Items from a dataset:
'''
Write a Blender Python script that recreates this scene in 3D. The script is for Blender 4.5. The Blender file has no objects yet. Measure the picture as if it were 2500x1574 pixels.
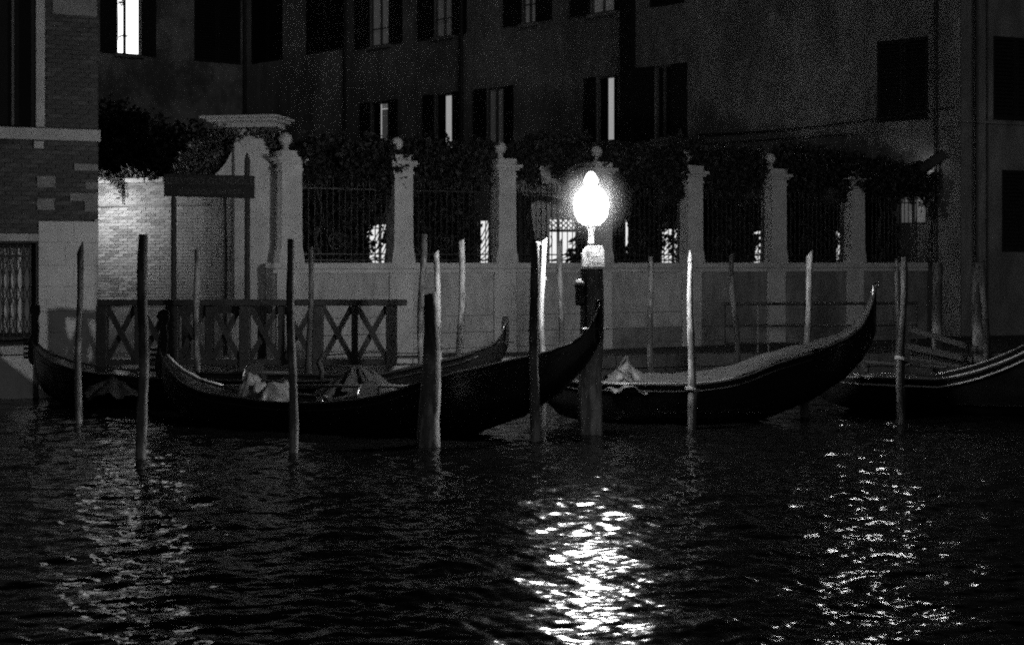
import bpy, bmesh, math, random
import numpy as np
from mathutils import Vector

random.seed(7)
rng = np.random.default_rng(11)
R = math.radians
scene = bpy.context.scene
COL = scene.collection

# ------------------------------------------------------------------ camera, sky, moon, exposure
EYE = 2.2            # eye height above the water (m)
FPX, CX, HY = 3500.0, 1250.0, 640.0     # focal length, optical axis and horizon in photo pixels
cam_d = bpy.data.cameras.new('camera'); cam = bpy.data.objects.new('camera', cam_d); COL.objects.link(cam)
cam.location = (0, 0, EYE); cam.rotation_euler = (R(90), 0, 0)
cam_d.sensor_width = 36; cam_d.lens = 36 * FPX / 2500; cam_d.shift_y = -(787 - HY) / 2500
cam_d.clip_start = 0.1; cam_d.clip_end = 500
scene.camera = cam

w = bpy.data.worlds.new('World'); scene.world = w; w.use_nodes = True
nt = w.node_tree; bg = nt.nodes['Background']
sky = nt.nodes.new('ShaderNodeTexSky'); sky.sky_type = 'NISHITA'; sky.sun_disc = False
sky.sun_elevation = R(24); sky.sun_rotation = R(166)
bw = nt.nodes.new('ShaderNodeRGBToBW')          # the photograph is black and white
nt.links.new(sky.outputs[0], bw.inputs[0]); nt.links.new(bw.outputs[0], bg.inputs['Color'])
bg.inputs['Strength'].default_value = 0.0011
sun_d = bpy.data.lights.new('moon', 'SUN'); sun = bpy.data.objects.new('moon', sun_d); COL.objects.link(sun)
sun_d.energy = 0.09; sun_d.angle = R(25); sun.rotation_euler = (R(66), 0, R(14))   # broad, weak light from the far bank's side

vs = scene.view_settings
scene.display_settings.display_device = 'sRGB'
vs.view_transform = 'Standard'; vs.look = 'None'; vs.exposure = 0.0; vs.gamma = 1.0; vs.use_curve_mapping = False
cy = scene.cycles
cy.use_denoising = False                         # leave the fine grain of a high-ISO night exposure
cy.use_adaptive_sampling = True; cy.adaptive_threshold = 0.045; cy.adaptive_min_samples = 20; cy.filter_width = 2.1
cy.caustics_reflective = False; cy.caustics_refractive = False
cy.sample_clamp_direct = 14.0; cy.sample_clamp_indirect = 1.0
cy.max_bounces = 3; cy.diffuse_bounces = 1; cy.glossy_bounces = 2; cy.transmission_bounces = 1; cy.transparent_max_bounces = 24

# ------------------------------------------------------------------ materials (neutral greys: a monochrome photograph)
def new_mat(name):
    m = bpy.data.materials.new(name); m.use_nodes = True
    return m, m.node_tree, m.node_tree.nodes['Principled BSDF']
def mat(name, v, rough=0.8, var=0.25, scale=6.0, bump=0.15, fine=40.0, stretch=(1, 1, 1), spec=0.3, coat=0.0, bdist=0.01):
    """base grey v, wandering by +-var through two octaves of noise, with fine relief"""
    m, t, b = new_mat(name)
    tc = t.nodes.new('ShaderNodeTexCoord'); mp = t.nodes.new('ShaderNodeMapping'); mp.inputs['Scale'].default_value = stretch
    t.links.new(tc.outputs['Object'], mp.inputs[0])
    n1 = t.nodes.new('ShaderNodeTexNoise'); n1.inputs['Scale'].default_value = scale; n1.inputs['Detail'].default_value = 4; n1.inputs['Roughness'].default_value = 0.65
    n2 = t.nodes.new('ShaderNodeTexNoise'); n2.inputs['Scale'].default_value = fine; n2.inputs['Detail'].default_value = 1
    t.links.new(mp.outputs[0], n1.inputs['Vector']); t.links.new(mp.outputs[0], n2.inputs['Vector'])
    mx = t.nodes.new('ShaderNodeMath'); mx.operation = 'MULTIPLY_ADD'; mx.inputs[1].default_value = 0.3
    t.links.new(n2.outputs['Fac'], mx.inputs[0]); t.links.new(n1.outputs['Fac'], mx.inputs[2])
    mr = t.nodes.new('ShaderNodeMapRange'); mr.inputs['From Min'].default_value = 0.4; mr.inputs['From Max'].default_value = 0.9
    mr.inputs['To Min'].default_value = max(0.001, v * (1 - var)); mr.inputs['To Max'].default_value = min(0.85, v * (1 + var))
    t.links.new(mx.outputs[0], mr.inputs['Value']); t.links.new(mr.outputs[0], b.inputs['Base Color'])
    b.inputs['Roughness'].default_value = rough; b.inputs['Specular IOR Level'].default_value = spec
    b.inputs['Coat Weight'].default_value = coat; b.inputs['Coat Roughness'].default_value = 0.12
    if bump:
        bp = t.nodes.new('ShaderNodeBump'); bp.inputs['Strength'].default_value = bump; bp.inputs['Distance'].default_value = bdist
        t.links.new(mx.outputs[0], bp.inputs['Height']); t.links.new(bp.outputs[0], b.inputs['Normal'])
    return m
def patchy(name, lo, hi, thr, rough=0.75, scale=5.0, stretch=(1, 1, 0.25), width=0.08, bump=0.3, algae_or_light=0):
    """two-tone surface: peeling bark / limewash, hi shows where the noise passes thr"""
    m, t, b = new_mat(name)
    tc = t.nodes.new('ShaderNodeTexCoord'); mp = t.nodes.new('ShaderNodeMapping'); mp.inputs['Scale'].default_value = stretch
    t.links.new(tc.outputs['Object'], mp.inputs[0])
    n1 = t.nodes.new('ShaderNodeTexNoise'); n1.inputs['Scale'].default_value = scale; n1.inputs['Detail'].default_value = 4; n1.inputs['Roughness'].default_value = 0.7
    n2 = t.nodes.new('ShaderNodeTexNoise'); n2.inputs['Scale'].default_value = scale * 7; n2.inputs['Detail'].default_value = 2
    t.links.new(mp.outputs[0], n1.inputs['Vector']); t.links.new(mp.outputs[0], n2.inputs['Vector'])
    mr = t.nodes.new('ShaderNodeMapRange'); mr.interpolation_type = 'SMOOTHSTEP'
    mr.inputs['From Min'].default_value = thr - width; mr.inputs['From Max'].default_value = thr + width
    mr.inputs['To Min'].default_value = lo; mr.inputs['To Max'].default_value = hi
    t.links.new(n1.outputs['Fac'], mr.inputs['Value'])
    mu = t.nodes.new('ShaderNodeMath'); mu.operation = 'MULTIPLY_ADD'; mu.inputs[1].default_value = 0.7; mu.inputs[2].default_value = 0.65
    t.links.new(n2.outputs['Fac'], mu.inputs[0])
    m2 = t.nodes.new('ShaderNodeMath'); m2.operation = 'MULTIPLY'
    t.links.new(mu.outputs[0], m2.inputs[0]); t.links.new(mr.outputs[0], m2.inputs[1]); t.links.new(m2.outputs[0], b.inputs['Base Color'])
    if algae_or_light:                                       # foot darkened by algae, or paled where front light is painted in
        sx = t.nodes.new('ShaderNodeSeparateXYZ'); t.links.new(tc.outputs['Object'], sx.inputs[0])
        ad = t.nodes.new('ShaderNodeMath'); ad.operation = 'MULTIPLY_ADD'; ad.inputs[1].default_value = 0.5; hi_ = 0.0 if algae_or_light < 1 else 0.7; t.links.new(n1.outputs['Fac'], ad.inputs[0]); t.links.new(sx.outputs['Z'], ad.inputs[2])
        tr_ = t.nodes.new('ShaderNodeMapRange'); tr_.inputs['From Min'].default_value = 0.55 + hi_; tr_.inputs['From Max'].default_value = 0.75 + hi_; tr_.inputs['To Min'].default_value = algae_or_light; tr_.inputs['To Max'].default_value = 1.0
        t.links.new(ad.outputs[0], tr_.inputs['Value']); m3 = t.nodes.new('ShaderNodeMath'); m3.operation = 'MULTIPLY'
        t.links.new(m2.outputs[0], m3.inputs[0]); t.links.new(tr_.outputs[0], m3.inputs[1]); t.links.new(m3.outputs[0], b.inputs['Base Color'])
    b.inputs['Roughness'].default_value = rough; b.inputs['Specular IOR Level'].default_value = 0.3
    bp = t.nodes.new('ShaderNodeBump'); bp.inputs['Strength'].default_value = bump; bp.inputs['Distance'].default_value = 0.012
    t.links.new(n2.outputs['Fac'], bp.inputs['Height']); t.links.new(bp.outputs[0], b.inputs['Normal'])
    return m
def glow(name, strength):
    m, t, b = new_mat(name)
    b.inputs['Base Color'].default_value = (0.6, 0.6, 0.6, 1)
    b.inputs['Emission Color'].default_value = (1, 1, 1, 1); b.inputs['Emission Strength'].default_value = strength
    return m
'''
'''
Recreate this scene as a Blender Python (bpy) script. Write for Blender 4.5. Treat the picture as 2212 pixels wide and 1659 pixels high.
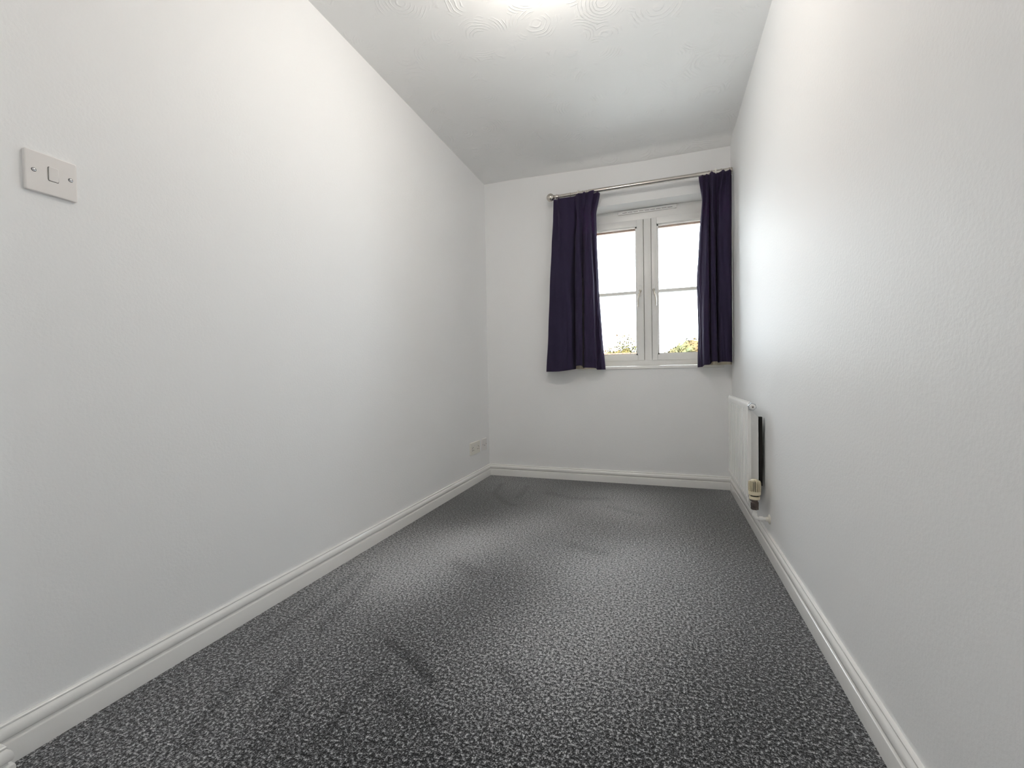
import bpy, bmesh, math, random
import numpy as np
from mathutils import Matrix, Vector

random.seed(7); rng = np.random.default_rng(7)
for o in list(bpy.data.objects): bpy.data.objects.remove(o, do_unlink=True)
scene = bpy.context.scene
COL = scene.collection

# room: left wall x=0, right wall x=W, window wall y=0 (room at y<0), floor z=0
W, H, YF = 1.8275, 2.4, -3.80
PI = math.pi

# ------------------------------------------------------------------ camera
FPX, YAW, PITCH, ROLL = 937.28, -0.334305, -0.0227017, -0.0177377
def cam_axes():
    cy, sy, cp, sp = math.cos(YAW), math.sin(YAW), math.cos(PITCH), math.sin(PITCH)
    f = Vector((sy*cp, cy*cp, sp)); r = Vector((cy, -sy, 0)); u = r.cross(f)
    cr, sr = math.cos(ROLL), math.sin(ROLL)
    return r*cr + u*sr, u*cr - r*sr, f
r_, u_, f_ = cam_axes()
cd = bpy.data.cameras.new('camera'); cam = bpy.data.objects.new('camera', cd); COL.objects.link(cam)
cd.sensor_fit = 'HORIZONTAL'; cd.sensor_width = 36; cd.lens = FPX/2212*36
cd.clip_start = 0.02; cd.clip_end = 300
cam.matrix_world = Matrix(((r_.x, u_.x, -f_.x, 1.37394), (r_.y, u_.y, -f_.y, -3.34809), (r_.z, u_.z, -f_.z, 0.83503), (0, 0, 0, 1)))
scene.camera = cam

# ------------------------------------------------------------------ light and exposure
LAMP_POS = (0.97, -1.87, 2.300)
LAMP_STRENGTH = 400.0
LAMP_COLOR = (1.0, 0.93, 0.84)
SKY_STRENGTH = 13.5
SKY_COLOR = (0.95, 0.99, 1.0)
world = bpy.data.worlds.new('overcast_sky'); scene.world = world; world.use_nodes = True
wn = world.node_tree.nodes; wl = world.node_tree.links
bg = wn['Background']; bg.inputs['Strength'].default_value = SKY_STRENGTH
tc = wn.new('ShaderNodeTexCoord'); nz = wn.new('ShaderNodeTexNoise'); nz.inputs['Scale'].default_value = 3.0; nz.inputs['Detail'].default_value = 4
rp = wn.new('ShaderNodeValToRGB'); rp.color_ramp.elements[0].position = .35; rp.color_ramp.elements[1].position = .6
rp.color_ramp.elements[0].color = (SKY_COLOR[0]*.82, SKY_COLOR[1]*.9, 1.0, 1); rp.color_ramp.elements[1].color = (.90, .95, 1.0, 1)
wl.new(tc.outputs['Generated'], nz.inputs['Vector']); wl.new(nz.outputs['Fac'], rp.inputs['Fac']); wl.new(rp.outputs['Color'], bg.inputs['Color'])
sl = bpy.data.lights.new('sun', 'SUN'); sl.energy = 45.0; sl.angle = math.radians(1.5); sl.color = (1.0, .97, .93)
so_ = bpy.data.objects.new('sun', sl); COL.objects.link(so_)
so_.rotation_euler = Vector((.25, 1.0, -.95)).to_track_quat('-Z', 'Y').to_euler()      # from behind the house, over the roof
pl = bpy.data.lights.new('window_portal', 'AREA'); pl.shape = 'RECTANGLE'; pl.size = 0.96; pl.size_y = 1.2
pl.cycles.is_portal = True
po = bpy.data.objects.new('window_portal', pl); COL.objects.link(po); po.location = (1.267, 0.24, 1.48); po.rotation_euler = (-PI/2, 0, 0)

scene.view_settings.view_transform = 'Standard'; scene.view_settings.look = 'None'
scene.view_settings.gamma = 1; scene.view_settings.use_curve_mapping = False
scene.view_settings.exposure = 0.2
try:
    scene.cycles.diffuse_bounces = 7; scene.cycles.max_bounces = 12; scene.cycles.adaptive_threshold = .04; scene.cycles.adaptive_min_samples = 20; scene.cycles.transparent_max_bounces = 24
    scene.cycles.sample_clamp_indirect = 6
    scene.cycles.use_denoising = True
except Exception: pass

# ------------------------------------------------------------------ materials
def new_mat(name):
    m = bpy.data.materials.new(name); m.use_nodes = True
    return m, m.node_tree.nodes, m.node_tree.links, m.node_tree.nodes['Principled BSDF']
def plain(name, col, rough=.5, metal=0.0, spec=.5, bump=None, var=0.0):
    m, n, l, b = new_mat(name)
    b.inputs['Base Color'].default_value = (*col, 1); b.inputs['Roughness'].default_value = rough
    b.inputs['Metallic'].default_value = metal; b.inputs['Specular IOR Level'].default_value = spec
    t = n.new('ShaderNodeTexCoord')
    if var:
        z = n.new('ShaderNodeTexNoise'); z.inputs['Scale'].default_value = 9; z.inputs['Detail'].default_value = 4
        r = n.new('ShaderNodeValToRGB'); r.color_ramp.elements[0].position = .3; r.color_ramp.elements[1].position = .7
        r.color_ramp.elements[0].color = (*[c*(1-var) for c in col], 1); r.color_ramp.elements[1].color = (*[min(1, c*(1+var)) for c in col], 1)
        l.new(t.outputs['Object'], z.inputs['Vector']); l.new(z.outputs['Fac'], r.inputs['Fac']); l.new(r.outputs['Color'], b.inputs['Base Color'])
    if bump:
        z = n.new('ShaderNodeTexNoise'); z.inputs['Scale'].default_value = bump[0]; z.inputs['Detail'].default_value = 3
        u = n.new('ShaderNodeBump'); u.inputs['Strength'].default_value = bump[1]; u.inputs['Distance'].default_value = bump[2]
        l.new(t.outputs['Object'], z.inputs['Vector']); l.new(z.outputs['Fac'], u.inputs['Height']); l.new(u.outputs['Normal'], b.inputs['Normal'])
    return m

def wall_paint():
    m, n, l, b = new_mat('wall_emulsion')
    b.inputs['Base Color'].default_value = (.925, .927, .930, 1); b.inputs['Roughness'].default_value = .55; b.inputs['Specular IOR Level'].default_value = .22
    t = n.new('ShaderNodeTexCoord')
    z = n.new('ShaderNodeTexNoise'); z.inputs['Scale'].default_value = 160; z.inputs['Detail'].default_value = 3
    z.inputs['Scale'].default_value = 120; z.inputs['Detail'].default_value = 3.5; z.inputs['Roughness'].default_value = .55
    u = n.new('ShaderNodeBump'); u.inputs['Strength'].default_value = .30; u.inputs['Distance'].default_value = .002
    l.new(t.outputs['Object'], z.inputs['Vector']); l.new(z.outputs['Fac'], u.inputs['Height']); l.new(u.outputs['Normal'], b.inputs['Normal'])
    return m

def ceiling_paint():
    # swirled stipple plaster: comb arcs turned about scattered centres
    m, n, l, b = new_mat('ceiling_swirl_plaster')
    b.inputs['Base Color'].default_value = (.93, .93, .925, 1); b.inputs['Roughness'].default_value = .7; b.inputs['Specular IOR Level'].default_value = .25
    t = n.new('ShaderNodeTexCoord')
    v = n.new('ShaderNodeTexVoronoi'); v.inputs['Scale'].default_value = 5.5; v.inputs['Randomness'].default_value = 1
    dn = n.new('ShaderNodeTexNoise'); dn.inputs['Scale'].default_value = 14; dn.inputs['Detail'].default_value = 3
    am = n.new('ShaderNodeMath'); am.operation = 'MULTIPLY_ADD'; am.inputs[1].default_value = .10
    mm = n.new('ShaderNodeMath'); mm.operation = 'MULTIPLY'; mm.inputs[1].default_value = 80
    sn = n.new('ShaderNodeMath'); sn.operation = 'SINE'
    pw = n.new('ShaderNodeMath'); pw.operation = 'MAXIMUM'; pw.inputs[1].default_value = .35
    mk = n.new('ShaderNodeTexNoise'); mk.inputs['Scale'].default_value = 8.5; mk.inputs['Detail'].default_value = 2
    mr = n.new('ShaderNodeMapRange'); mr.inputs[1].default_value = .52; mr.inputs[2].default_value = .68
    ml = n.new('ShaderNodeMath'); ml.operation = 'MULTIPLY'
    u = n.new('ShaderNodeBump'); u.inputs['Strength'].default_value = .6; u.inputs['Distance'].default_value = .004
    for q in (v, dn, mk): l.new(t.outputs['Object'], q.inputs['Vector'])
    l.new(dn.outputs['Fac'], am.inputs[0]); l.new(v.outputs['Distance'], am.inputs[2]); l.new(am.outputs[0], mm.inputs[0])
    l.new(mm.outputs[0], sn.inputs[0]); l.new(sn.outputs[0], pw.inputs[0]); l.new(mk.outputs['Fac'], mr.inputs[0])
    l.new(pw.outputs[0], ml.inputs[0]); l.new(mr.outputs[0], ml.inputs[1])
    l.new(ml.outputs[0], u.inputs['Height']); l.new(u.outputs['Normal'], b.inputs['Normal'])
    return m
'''
Take the stretch from the line containing "Recreate this scene" through the line containing "PI = math.pi" and reproduce it exactly, both ends included. Omit the pictures.

Recreate this scene as a Blender Python (bpy) script. Write for Blender 4.5. Treat the picture as 2212 pixels wide and 1659 pixels high.
import bpy, bmesh, math, random
import numpy as np
from mathutils import Matrix, Vector

random.seed(7); rng = np.random.default_rng(7)
for o in list(bpy.data.objects): bpy.data.objects.remove(o, do_unlink=True)
scene = bpy.context.scene
COL = scene.collection

# room: left wall x=0, right wall x=W, window wall y=0 (room at y<0), floor z=0
W, H, YF = 1.8275, 2.4, -3.80
PI = math.pi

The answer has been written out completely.